Batting consists of simply swiping your finger across the screen. Fast swipes will result in harder hits. Swipe early for high hits or late for low shots. You can even swipe downwards for a defensive bunt shot. All fairly straightforward and intuitive, but it can take some time to master the timing required to hit a Home Run out of the park. There is also a fine art in loading your bases. In other words – for those unsure of the phrase – playing weaker shots until you have runners on all three bases, before going for the Home Run hit with the fourth man, in order to score 4 points in one shot.

Pitching is slightly more complex than batting. You can throw a wide variety of different pitches by varying your finger swipes. Short swipes pitch low, longer swipes will fly higher. Fast and slow swipes do vary the speed greatly as well. Curve balls are performed by swiping in an arc. The bigger the curve of your swipe, the more curve on the pitch. This does allow for a fairly accurate reproduction of some of the different pitches you might come across in a real-life game of baseball.

Wallop! That's a Baseball term right?

Fielding is a much more straightforward affair, running and positioning is all handled automatically, as is throwing back to base. The only thing the player must consider is making catches. A simple swipe in the direction of the ball when a fielder is nearby will result in them jumping or making a dive to get the ball before it hits the ground. Tapping will attempt a catch without the acrobatics when an easier delivery is approaching.

LONGEVITY: To further counter the arcade image, there is some real depth involved in the game too. Big Hit Baseball features a total of three cup tournaments and 20 different teams. They have even included some non-USA teams such as Tokyo and Cuba. Ok, the teams are not 100% authentic, nor do they include real player names, but this is offset by the incorporated name editor.

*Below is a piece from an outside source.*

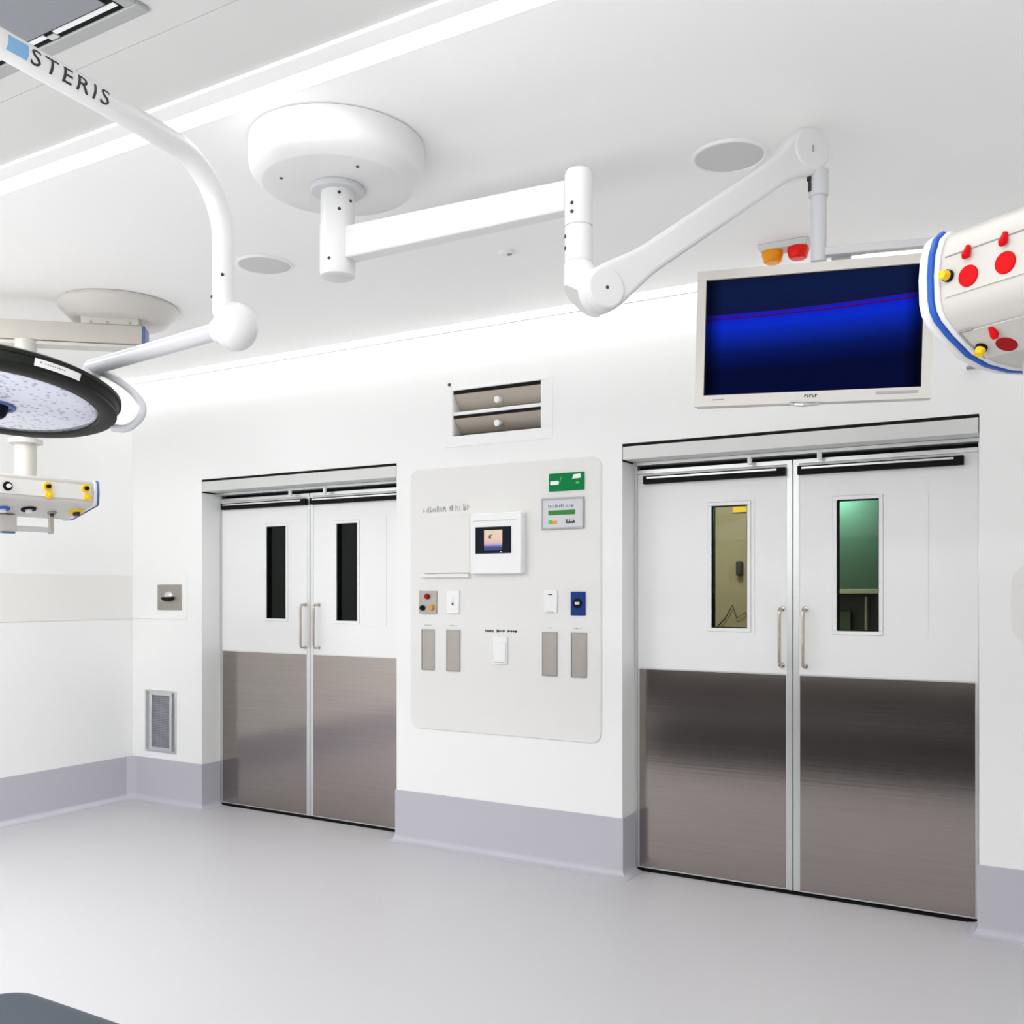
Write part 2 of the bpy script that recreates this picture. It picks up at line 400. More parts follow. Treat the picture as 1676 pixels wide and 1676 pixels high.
def area(name, loc, rot, sx, sy, power, col=(1, 1, 1)):
    l = bpy.data.lights.new(name, 'AREA'); l.shape = 'RECTANGLE'; l.size = sx; l.size_y = sy; l.energy = power; l.color = col
    o = bpy.data.objects.new(name, l); COL.objects.link(o); o.location = loc; o.rotation_euler = rot
    return o
area('ceiling_fill_lamp', (-2.3, -5.4, 2.97), (0, 0, 0), 6.0, 0.6, 84)  # added fill lamp, no fitting seen; brightens walls and floor
area('upward_fill_lamp', (-1.7, -5.45, 0.9), (PI, 0, 0), 5.0, 0.8, 74)  # added upward fill behind the camera, brightens the ceiling
area('side_fill_lamp', (-4.7, -3.4, 2.97), (0, math.radians(12), 0), 1.2, 0.6, 52)  # added fill lamp for the dim left wall
area('store_room_lamp', (-1.30, 1.33, 2.16), (math.radians(40), 0, 0), 0.15, 0.08, 3.5, (0.5, 1.0, 0.97))
area('corridor_lamp', (-2.0, 0.9, 2.6), (0, 0, 0), 0.5, 0.5, 12, (1.0, 0.93, 0.78))

# ------------------------------------------------------------------ double doors
def double_door(idx, X, label, plates, wins, vis, hx, bars, arms, bottoms):
    x0, x1 = X; xm = (x0 + x1) / 2
    r = thing('door_%d' % idx, label, 'door', (xm, 0.18, 0), kind='structure')
    YD = 0.165
    # casing across the head of the opening, flush with the wall
    h = MB().box(x0 + 0.004, x1 - 0.004, -0.002, 0.15, 2.178, 2.246)
    h.mat(1).box(x0 + 0.002, x1 - 0.002, 0.002, 0.15, 2.246, DH - 0.001).box(x0 + 0.0015, x0 + 0.006, -0.001, 0.14, 2.17, 2.25)  # dark strips painted in for the shadow gap above and beside the casing
    h.build('header_casing', ['header', 'gapshade'], r, bevel=0.002)
    k = MB().box(x0 + 0.002, x1 - 0.002, 0.20, 0.28, 2.14, 2.178).mat(1).box(x0 + 0.01, x1 - 0.01, 0.12, 0.19, 2.160, 2.176)
    k.build('sliding_track', ['black', 'alu'], r)
    for xx in (x0 + 0.001, x1 - 0.017):
        MB().box(xx, xx + 0.016, YD - 0.004, 0.29, 0.0, 2.16).build('jamb_strip', 'alu', r)
    MB().box(x0 + 0.002, x1 - 0.002, YD - 0.012, 0.26, 0.0, 0.012).build('threshold', 'black', r)
    for ax in arms:
        a = MB().cyl((ax, 0.12, 2.135), (ax, 0.12, 2.165), 0.012, n=16).ball((ax, 0.12, 2.135), 0.0125, 12)
        a.build('roller', 'white', r)
    for side in (0, 1):
        a, b = ((x0 + 0.018, xm - 0.003), (xm + 0.003, x1 - 0.018))[side]
        wx0, wx1, wz0, wz1 = wins[side]
        slab = holed_wall(a, b, 0.016, 2.118, [(wx0, wx1, wz0, wz1)], YD, YD + 0.045)
        leaf = slab.build('door_leaf', 'door', r, smooth=False)
        # metal lipping on the meeting edge and hinge edge, top rail
        e = MB()
        if side == 0: e.box(b - 0.027, b + 0.001, YD - 0.003, YD + 0.046, 0.016, 2.12).box(a, a + 0.010, YD - 0.003, YD + 0.02, 0.016, 1.078)
        else: e.box(a - 0.001, a + 0.027, YD - 0.003, YD + 0.046, 0.016, 2.12).box(b - 0.010, b, YD - 0.003, YD + 0.02, 0.016, 1.078)
        e.build('edge_strip', 'alu', leaf, bevel=0.001)
        MB().box(a, b, YD - 0.006, YD + 0.03, 2.119, 2.139).build('top_rail', 'alu', leaf)
        px0, px1 = plates[side]
        MB().box(px0, px1, YD - 0.0035, YD - 0.0002, 0.024, 1.076).build('kick_plate', 'steel', leaf)
        MB().box(px0 + 0.0, px1, YD - 0.005, YD - 0.0002, 1.0765, 1.083).box(px0, px1, YD - 0.005, YD - 0.0002, 0.017, 0.0235).build('plate_trim', 'silver', leaf)
        vx0, vx1, vz0, vz1 = vis[side]
        vp = holed_wall(vx0, vx1, vz0, vz1, [(wx0 - 0.02, wx1 + 0.02, wz0 - 0.02, wz1 + 0.02)], YD - 0.003, YD - 0.0002)
        vp.build('vision_panel', 'door', leaf, smooth=False)
        f = frame_box(MB(), wx0 - 0.019, wx1 + 0.019, wz0 - 0.019, wz1 + 0.019, 0.019, YD - 0.008, YD + 0.012)
        f.build('window_frame', 'white', leaf, bevel=0.003)
        MB().box(wx0 + 0.0045, wx1 - 0.0045, YD + 0.018, YD + 0.024, wz0 + 0.0045, wz1 - 0.0045).build('glass_pane', 'glass', leaf)
        fr = frame_box(MB(), wx0 + 0.0003, wx1 - 0.0003, wz0 + 0.0003, wz1 - 0.0003, 0.004, YD + 0.002, YD + 0.044); fr.build('glazing_gasket', 'black', leaf)
        X_ = hx[side]
        path = [(X_, YD - 0.001, 1.125), (X_, YD - 0.03, 1.125)]
        for q in range(1, 7):
            th = q / 6 * PI / 2; path.append((X_, YD - 0.03 - 0.02 * math.sin(th), 1.125 + 0.02 * (1 - math.cos(th))))
        path += [(x, y, 2 * 1.265 - z) for x, y, z in path[::-1]]
        MB().tube(path, 0.0085, 14).cyl((X_, YD - 0.004, 1.125), (X_, YD, 1.125), 0.014, n=16).cyl((X_, YD - 0.004, 1.405), (X_, YD, 1.405), 0.014, n=16).build('handle', 'chrome', leaf)
        bx0, bx1 = bars[side]
        br = MB().box(bx0, bx1, YD - 0.030, YD - 0.0005, 2.062, 2.104).mat(1).box(bx0 + 0.02, bx1 - 0.04, YD - 0.034, YD - 0.0302, 2.088, 2.099)  # rail with painted shading: black for its shadow, silver strip for the highlight
        br.build('closer_rail', ['black', 'silver'], leaf, bevel=0.004, seg=3)
    return r

double_door(1, D1, 'narrower-looking far double door nearer the left corner with dark windows',
            [(-5.172, -4.396), (-4.334, -3.558)],
            [(-4.755, -4.578, 1.310, 1.932), (-4.138, -3.966, 1.304, 1.930)],
            [(-5.02, -4.535, 1.276, 1.965), (-4.175, -3.735, 1.270, 1.965)],
            (-4.405, -4.29), [(-5.165, -4.385), (-4.345, -3.56)], (-4.50, -4.20), None)
double_door(2, D2, 'wide near double door on the right with beige and green windows',
            [(-2.030, -1.252), (-1.183, -0.405)],
            [(-1.632, -1.446, 1.305, 1.930), (-1.008, -0.816, 1.301, 1.931)],
            [(-1.865, -1.41, 1.272, 1.962), (-1.05, -0.60, 1.264, 1.962)],
            (-1.272, -1.158), [(-2.0, -1.25), (-1.19, -0.45)], (-1.42, -1.08), None)

# rooms beyond the doors
b = MB().box(D1[0] - 0.5, D1[1] + 0.4, 2.3, 2.4, 0, 2.9).box(D1[0] - 0.6, D1[0] - 0.5, 0.3, 2.4, 0, 2.9).box(D1[1] + 0.4, D1[1] + 0.5, 0.3, 2.4, 0, 2.9)
b.box(D1[0] - 0.6, D1[1] + 0.5, 0.3, 2.4, 2.9, 3.0).box(D1[0] - 0.6, D1[1] + 0.5, 0.3, 2.4, -0.1, 0)
struct(b.build('wall_dark_room', 'backdark', smooth=False), 'unlit room behind the dark door windows', 'wall')
b = MB().box(-2.75, 0.3, 1.85, 1.95, 0, 2.9).box(-2.85, -2.75, 0.3, 1.95, 0, 2.9).box(0.3, 0.4, 0.3, 1.95, 0, 2.9)
b.box(-2.85, 0.4, 0.3, 1.95, 2.9, 3.0).box(-2.85, 0.4, 0.3, 1.95, -0.1, 0)
struct(b.build('wall_store_room', 'backbeige', smooth=False), 'beige room seen through the wider door windows', 'wall')
t = thing('roller_blind', 'green roller blind seen through the right door window', 'blind', (-1.05, 1.5, 2.3))
MB().box(-1.55, -0.5, 1.5, 1.504, 1.505, 2.3).build('fabric', 'blind', t)
MB().box(-1.55, -0.5, 1.492, 1.512, 1.478, 1.505).build('bottom_bar', 'backbeige', t, bevel=0.003)
MB().cyl((-1.55, 1.51, 2.33), (-0.5, 1.51, 2.33), 0.03, n=20).build('roller_tube', 'beige', t)
t = thing('equipment_rack', 'dark equipment rack half hidden beneath the green blind', 'rack', (-1.05, 1.7, 0))
MB().box(-1.6, -0.45, 1.62, 1.84, 0.002, 1.72).build('cabinet_body', 'darkbase', t, bevel=0.004)
for xx in (-1.13, -1.02): MB().cyl((xx, 1.58, 0.9), (xx, 1.58, 1.46), 0.012, n=12).build('post', 'plate', t)
MB().box(-1.33, -1.22, 1.57, 1.61, 1.25, 1.37).build('control_box', 'blind', t, bevel=0.004)
t = MB().box(-2.02, -1.98, 1.80, 1.85, 1.60, 1.70).build('wall_hook', 'darkbase', None, bevel=0.01)
tag(t, 'small dark hook on the beige wall behind left glass', 'hook')
t = MB().box(-2.05, -1.93, 1.835, 1.849, 2.035, 2.10).build('wall_notice', 'yellow', None); tag(t, 'yellow notice high on the beige wall behind left glass', 'notice')
t = MB().tube([(-2.16, 1.835, 1.25), (-2.10, 1.83, 1.31), (-2.05, 1.83, 1.40), (-2.02, 1.83, 1.31), (-1.96, 1.83, 1.35), (-1.93, 1.835, 1.26)], 0.004, 8).build('cable', 'cupb', None)
tag(t, 'thin dark cable looped low on the wall behind left glass', 'cable')

# ------------------------------------------------------------------ services board and its fittings
BOARD = t = tag(MB().prism(rrect(-3.42, -2.18, 0.688, 2.208, 0.055, -0.0005, 10), (0, -0.008, 0)).build('mounted_board', 'board', angle=40),
        'large pale grey rounded services board between the two double doors', 'wall board')
YB = -0.009
def dashes(mb, x0, x1, z0, z1, y, n, rnd):
    """a line of small lettering strokes too fine to read"""
    w = (x1 - x0) / n
    for i in range(n):
        if rnd.random() < 0.12: continue
        hh = (z1 - z0) * rnd.uniform(0.6, 1.0)
        xa = x0 + i * w
        mb.box(xa, xa + w * 0.28, y - 0.0006, y, z0, z0 + hh)
        if rnd.random() < 0.7: mb.box(xa + w * 0.28, xa + w * 0.75, y - 0.0006, y, z0 + hh * rnd.choice((0.0, 0.4, 0.8)), z0 + hh * rnd.choice((0.18, 0.55, 1.0)) + 0.001)
    return mb
rn = random.Random(3)

t = thing('exit_sign', 'green sign with white bars at the top right of board', 'sign', (-2.38, YB, 2.08))
MB().prism(rrect(-2.486, -2.274, 2.034, 2.130, 0.004, YB - 0.0003), (0, -0.006, 0)).build('sign_plate', 'green', t, angle=40)
y = YB - 0.0064
MB().prism(rrect(-2.478, -2.425, 2.068, 2.089, 0.007, y), (0, -0.001, 0)).build('white_marking', 'white', t)
MB().prism([(-2.345, y, 2.096), (-2.335, y, 2.119), (-2.295, y, 2.121), (-2.292, y, 2.102), (-2.30, y, 2.098)], (0, -0.001, 0)).build('white_marking', 'white', t)
MB().box(-2.322, -2.302, y - 0.001, y, 2.068, 2.080).build('pale_marking', 'pgreen', t)
MB().prism([(-2.424, y, 2.075), (-2.412, y, 2.110), (-2.409, y, 2.110), (-2.418, y, 2.078)], (0, -0.001, 0)).build('arrow_marking', 'pgreen', t)

t = thing('notice', 'grey framed notice with a green bar under the green sign', 'notice', (-2.40, YB, 1.91))
MB().box(-2.523, -2.283, YB - 0.007, YB - 0.0003, 1.836, 1.988).build('card', 'paper', t)
frame_box(MB(), -2.532, -2.274, 1.827, 1.998, 0.010, YB - 0.010, YB - 0.0003).build('frame', 'signgrey', t, bevel=0.002)
y = YB - 0.0072
MB().box(-2.489, -2.326, y - 0.0008, y, 1.905, 1.930).build('green_bar', 'dgreen', t)
dashes(MB(), -2.489, -2.39, 1.945, 1.965, y, 9, rn).build('heading_lettering', 'tealink', t)
dashes(MB(), -2.383, -2.33, 1.945, 1.963, y, 5, rn).build('heading_lettering', 'tealink', t)
MB().box(-2.489, -2.462, y - 0.0008, y, 1.856, 1.878).build('green_mark', 'pgreen', t)
MB().box(-2.462, -2.436, y - 0.0008, y, 1.856, 1.874).build('brown_mark', 'orange', t)
dashes(MB(), -2.382, -2.328, 1.858, 1.882, y, 5, rn).box(-2.380, -2.328, y - 0.0008, y, 1.858, 1.868).build('dark_mark', 'ink', t)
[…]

Being made by the same developers who worked on the iOS version of Championship Manager, gamers would expect the game to be fairly in-depth and customisable, and with the included statistics and editing tools, there is plenty here to keep you happy.

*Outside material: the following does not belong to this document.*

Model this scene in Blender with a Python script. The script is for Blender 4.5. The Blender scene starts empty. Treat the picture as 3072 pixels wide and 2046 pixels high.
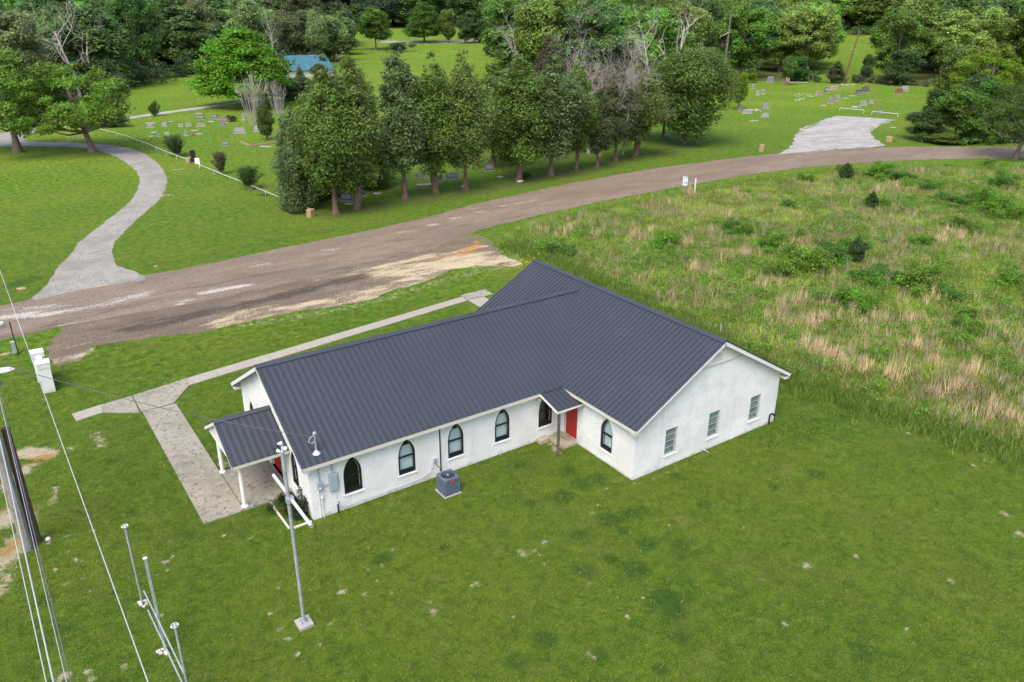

The different cup competitions run at three difficulty levels, allowing for progression as the player gets the hang of the game and improves. It does get particularly tricky to strike out or catch your opponent’s hits in later games, so mastering and winning all the trophies in the game will take quite some time. Add into the mix achievements and leaderboards supplied via Game Center support and there is a lot for the player to strive towards. Facebook integration is also included so that all of your achievements and biggest victories can be shared and gloated over with friends.

A lack of any form of multiplayer is a bit of a let-down though. A sports title such as this seems to lend itself directly to competitive play, and Wi-fi multiplayer functionality would add a great deal of excitement and replayability into the mix. Putting your pitching and batting skills to the test against another human would be fun to try, as the timing and variety in play would be far more unpredictable.

Remember kids, always practice safe...baseball

VERDICT: With its easy to pick up, yet harder to master controls and its sliding scale of difficulty when progressing through tournaments, the game provides an even and rewarding experience. It never feels like you are out of your depth as the game seems to naturally progress as you do. It will remain very much a like it or hate it game in some respects, as Baseball remains a niche interest. Even non-fans should definitely be encouraged to give it a fair chance.

The visuals and sound may well be simple, but it is the control implementation which is key here, and the intuitive system that anyone could imagine creating in a game, but few could put in place effectively, really hits a Home Run.